In "The Matrix", not only does Neo resurrect himself through the power of love, he further resurrects his beloved Trinity, albeit not with the healing power of love - it was with magic if I understood the film correctly. No new bodies, no faked or implanted memories: it's the same person in every way (except Trinity, who was fundamentally altered by the magic). Oh yes, and all of this happened in software, so it doesn't really matter anyway.

In "The Fifth Element", we see an intricate piece of machinery that can knit the bones and sinews of a body together, given flakes of skin or fingernails. The body is completely fabricated in its final state, barring the skin, which is forced to grow by blasting the exposed innards with ultraviolet radiation. The downside to this method is that you don't have any memories.

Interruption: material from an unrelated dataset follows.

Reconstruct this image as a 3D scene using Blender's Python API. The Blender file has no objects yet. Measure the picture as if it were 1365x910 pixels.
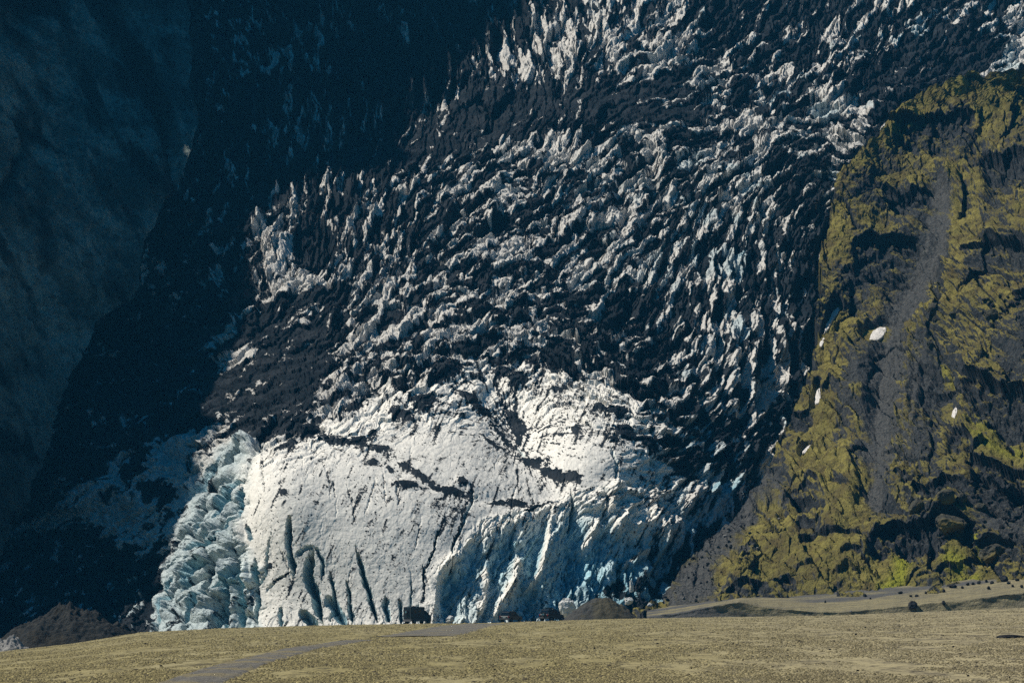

In "Jason X", nanotechnology is used to force life back into helpless corpses. I didn't watch the entire movie, but I'm sure that somebody died, nobody was sure if the nanobots could bring him/her back, but after some rather tense moments they rise again.

Finally, I would like to cite "Romeo + Juliet" (the Leonardo DiCaprio version; none compare). Juliet kills herself using a natural, 100% organic potion, and rises from the dead a couple of days later. Her return is of course pointless, because she then kills herself again.

So there you have it: clones, assembly, nanotechnology, software, and faked deaths and resurrections. What would your preference be?

Oops, I forgot to list "magic" in that final list.